Nitekim Yargıtay Hukuk Genel Kurulu 2017/1720E, 2021/846K sayılı ilamında “ 2709 sayılı Anayasa’nın 36. maddesi uyarınca herkes, yargı mercileri önünde hak arama özgürlüğüne sahip olup, bu özgürlüğün en yaygın kullanılma şekli dava açma hakkıdır. Anayasa’nın 13. maddesine göre de temel hak ve hürriyetler, özlerine dokunulmaksızın yalnızca Anayasa’nın ilgili maddelerinde belirtilen sebeplere bağlı olarak ve ancak kanunla sınırlanabilir.

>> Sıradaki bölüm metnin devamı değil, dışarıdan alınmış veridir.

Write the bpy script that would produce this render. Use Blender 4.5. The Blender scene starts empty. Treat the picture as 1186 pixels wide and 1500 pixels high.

38. Her hak gibi dava açma hakkı da kötüye kullanılabilir. Ne var ki, somut olayda Anayasa tarafından güvence altına alınan ve aynî hak niteliğinde olduğu için her zaman herkese karşı ileri sürülebilen mülkiyet hakkına dayalı olarak dava açılmıştır. Bu nedenle kanunun kişiye tanıdığı mutlak bir hakkın aradan uzun süre geçtikten sonra ileri sürülmüş olması, dava hakkının kötüye kullanılması olarak değerlendirilemez.” Diyerek bu hususa adalete uygun bir çözüm getirmiştir.